-- Given data --

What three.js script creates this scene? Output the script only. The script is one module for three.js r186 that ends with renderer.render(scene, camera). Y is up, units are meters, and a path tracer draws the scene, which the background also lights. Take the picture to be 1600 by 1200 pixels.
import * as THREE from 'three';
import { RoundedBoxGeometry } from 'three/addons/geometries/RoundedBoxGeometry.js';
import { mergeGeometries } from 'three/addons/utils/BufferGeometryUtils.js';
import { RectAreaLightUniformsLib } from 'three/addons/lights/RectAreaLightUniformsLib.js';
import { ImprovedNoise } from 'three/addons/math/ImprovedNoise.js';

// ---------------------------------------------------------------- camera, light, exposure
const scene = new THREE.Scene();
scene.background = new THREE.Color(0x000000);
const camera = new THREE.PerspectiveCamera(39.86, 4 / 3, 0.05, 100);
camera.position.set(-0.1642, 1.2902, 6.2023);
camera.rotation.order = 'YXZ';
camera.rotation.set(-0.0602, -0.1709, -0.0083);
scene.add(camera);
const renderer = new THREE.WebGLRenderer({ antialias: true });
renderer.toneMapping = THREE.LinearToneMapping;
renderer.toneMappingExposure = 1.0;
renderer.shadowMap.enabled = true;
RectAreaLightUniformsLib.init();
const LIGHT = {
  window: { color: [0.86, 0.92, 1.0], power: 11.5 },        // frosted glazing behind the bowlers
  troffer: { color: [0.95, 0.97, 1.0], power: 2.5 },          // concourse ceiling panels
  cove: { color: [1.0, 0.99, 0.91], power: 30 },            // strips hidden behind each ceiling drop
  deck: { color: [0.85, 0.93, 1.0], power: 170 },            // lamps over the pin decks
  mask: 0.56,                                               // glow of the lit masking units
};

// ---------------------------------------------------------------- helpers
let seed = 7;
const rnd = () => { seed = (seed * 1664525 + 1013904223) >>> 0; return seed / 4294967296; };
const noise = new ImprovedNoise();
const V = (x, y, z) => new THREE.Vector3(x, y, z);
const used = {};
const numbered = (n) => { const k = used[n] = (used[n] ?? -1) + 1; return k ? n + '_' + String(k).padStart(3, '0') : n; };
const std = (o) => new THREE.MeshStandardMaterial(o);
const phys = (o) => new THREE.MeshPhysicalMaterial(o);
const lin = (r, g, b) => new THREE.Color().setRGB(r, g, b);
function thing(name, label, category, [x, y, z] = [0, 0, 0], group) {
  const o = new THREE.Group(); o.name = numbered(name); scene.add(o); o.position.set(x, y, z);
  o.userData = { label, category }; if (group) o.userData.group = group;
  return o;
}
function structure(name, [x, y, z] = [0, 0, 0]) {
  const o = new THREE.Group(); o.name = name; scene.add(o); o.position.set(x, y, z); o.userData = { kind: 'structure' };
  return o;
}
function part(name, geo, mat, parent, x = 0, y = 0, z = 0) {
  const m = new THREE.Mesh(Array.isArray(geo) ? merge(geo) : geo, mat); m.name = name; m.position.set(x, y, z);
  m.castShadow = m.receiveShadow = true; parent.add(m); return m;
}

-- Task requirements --
Reproduce all of the data exactly as given.

-- Output below --
What three.js script creates this scene? Output the script only. The script is one module for three.js r186 that ends with renderer.render(scene, camera). Y is up, units are meters, and a path tracer draws the scene, which the background also lights. Take the picture to be 1600 by 1200 pixels.
import * as THREE from 'three';
import { RoundedBoxGeometry } from 'three/addons/geometries/RoundedBoxGeometry.js';
import { mergeGeometries } from 'three/addons/utils/BufferGeometryUtils.js';
import { RectAreaLightUniformsLib } from 'three/addons/lights/RectAreaLightUniformsLib.js';
import { ImprovedNoise } from 'three/addons/math/ImprovedNoise.js';

// ---------------------------------------------------------------- camera, light, exposure
const scene = new THREE.Scene();
scene.background = new THREE.Color(0x000000);
const camera = new THREE.PerspectiveCamera(39.86, 4 / 3, 0.05, 100);
camera.position.set(-0.1642, 1.2902, 6.2023);
camera.rotation.order = 'YXZ';
camera.rotation.set(-0.0602, -0.1709, -0.0083);
scene.add(camera);
const renderer = new THREE.WebGLRenderer({ antialias: true });
renderer.toneMapping = THREE.LinearToneMapping;
renderer.toneMappingExposure = 1.0;
renderer.shadowMap.enabled = true;
RectAreaLightUniformsLib.init();
const LIGHT = {
  window: { color: [0.86, 0.92, 1.0], power: 11.5 },        // frosted glazing behind the bowlers
  troffer: { color: [0.95, 0.97, 1.0], power: 2.5 },          // concourse ceiling panels
  cove: { color: [1.0, 0.99, 0.91], power: 30 },            // strips hidden behind each ceiling drop
  deck: { color: [0.85, 0.93, 1.0], power: 170 },            // lamps over the pin decks
  mask: 0.56,                                               // glow of the lit masking units
};

// ---------------------------------------------------------------- helpers
let seed = 7;
const rnd = () => { seed = (seed * 1664525 + 1013904223) >>> 0; return seed / 4294967296; };
const noise = new ImprovedNoise();
const V = (x, y, z) => new THREE.Vector3(x, y, z);
const used = {};
const numbered = (n) => { const k = used[n] = (used[n] ?? -1) + 1; return k ? n + '_' + String(k).padStart(3, '0') : n; };
const std = (o) => new THREE.MeshStandardMaterial(o);
const phys = (o) => new THREE.MeshPhysicalMaterial(o);
const lin = (r, g, b) => new THREE.Color().setRGB(r, g, b);
function thing(name, label, category, [x, y, z] = [0, 0, 0], group) {
  const o = new THREE.Group(); o.name = numbered(name); scene.add(o); o.position.set(x, y, z);
  o.userData = { label, category }; if (group) o.userData.group = group;
  return o;
}
function structure(name, [x, y, z] = [0, 0, 0]) {
  const o = new THREE.Group(); o.name = name; scene.add(o); o.position.set(x, y, z); o.userData = { kind: 'structure' };
  return o;
}
function part(name, geo, mat, parent, x = 0, y = 0, z = 0) {
  const m = new THREE.Mesh(Array.isArray(geo) ? merge(geo) : geo, mat); m.name = name; m.position.set(x, y, z);
  m.castShadow = m.receiveShadow = true; parent.add(m); return m;
}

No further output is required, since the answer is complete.